▶ **Your goal**: Repeat the listing below word for word, stopping after the line that contains "def bsdf(m): return".

▶ **Data records**:
━━━━━━━━━━

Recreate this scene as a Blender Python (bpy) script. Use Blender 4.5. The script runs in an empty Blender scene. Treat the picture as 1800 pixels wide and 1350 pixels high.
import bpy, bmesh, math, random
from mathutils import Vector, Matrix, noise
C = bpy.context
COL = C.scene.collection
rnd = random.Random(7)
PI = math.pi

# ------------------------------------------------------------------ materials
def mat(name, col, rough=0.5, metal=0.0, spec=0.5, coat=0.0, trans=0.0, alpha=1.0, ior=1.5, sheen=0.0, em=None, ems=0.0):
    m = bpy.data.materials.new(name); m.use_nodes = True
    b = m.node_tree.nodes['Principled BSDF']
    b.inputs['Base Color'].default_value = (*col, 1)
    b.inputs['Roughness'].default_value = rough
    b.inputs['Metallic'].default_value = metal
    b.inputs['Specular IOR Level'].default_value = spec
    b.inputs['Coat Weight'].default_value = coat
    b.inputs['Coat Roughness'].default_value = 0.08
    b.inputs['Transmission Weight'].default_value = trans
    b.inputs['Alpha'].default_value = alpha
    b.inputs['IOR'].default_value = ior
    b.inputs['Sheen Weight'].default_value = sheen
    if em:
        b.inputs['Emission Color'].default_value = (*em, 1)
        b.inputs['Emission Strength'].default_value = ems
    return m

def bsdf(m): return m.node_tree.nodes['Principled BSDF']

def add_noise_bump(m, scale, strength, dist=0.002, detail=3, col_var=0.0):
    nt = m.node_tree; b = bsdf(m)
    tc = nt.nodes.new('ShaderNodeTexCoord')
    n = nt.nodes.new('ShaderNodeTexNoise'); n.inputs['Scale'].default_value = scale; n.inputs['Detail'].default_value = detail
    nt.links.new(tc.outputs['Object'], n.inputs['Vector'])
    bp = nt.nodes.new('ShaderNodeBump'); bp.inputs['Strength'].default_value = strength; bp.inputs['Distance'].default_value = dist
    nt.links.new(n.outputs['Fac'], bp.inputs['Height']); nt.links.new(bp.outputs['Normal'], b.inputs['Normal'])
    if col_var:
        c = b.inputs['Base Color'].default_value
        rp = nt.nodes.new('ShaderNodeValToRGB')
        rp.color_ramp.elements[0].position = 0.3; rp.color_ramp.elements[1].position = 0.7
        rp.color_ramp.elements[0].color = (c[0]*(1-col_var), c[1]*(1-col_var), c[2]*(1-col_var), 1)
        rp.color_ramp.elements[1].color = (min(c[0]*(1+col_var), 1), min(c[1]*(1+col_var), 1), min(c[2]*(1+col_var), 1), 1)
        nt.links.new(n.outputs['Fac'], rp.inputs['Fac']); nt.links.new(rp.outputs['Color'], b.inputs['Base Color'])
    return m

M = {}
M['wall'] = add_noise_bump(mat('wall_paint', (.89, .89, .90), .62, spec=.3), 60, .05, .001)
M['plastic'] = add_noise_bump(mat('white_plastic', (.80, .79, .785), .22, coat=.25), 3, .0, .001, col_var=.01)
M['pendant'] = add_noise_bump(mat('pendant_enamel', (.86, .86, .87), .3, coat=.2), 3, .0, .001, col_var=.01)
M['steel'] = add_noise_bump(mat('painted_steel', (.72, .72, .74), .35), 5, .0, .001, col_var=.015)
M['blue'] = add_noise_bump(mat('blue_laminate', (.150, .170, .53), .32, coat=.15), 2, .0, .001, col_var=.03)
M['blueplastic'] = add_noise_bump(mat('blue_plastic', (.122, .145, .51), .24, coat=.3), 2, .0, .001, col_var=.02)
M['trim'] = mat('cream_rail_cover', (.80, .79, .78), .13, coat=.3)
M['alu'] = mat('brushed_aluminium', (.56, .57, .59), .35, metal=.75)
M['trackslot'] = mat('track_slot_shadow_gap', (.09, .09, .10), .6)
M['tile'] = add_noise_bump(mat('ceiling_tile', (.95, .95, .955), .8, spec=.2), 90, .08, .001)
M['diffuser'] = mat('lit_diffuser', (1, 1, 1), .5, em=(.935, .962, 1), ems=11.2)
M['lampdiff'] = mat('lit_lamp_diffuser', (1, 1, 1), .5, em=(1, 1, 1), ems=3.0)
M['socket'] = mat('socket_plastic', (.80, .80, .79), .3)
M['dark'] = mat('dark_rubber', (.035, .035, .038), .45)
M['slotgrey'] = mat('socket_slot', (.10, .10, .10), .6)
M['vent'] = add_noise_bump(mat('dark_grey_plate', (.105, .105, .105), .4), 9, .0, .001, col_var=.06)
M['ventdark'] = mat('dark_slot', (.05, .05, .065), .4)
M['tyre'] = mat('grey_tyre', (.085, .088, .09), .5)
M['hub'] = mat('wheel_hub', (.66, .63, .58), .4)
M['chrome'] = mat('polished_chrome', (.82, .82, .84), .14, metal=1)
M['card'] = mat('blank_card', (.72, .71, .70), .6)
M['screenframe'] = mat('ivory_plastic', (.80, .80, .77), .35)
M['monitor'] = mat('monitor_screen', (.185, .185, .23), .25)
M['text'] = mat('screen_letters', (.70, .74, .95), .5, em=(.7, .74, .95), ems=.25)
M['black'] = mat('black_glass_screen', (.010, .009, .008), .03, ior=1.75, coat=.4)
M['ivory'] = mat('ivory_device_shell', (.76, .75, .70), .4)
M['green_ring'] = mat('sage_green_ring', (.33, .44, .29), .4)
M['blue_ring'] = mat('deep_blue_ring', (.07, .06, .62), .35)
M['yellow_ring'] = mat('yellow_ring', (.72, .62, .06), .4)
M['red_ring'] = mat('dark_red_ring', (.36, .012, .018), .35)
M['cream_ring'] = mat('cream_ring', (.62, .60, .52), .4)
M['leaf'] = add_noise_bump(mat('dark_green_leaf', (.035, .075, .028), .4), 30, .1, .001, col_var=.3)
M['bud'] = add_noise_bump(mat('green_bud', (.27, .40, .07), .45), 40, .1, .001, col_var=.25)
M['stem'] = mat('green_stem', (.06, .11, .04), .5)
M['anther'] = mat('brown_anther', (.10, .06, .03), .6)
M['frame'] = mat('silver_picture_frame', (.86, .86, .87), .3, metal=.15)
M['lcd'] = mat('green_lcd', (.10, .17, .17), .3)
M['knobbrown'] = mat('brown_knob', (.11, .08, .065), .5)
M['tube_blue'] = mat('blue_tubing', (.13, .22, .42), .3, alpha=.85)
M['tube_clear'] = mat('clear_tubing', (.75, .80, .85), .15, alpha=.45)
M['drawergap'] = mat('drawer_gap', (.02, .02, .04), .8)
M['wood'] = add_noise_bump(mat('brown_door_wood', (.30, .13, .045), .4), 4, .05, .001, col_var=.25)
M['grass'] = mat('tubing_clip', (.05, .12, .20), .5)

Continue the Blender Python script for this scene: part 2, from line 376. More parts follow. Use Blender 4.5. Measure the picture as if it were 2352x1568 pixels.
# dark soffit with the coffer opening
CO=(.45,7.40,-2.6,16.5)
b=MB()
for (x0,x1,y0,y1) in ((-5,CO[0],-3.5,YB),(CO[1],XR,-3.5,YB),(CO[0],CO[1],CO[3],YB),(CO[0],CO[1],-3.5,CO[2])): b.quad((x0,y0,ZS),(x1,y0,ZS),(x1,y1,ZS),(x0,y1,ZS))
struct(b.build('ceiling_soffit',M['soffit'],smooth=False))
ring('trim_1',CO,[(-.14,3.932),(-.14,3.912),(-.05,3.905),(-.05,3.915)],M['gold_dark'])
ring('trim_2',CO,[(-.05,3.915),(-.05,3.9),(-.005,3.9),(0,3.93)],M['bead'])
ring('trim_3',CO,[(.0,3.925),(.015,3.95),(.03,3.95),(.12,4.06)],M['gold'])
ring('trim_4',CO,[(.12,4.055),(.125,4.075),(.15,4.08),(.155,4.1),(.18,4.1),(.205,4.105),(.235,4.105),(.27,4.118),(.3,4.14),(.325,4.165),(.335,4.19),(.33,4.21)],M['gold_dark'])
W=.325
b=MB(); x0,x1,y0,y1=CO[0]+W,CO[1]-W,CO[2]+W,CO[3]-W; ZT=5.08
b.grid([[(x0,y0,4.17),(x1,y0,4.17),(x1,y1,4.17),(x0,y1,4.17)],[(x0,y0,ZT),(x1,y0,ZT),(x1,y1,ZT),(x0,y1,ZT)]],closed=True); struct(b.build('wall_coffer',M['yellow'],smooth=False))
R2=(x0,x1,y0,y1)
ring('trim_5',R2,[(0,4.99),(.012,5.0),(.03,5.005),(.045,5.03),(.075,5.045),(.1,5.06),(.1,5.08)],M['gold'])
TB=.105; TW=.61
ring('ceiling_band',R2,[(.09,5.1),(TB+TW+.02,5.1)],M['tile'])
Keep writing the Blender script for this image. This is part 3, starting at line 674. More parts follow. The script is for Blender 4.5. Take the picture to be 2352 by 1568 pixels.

━━━━━━━━━━

▶ **Solution**:
Recreate this scene as a Blender Python (bpy) script. Use Blender 4.5. The script runs in an empty Blender scene. Treat the picture as 1800 pixels wide and 1350 pixels high.
import bpy, bmesh, math, random
from mathutils import Vector, Matrix, noise
C = bpy.context
COL = C.scene.collection
rnd = random.Random(7)
PI = math.pi

# ------------------------------------------------------------------ materials
def mat(name, col, rough=0.5, metal=0.0, spec=0.5, coat=0.0, trans=0.0, alpha=1.0, ior=1.5, sheen=0.0, em=None, ems=0.0):
    m = bpy.data.materials.new(name); m.use_nodes = True
    b = m.node_tree.nodes['Principled BSDF']
    b.inputs['Base Color'].default_value = (*col, 1)
    b.inputs['Roughness'].default_value = rough
    b.inputs['Metallic'].default_value = metal
    b.inputs['Specular IOR Level'].default_value = spec
    b.inputs['Coat Weight'].default_value = coat
    b.inputs['Coat Roughness'].default_value = 0.08
    b.inputs['Transmission Weight'].default_value = trans
    b.inputs['Alpha'].default_value = alpha
    b.inputs['IOR'].default_value = ior
    b.inputs['Sheen Weight'].default_value = sheen
    if em:
        b.inputs['Emission Color'].default_value = (*em, 1)
        b.inputs['Emission Strength'].default_value = ems
    return m

def bsdf(m): return m.node_tree.nodes['Principled BSDF']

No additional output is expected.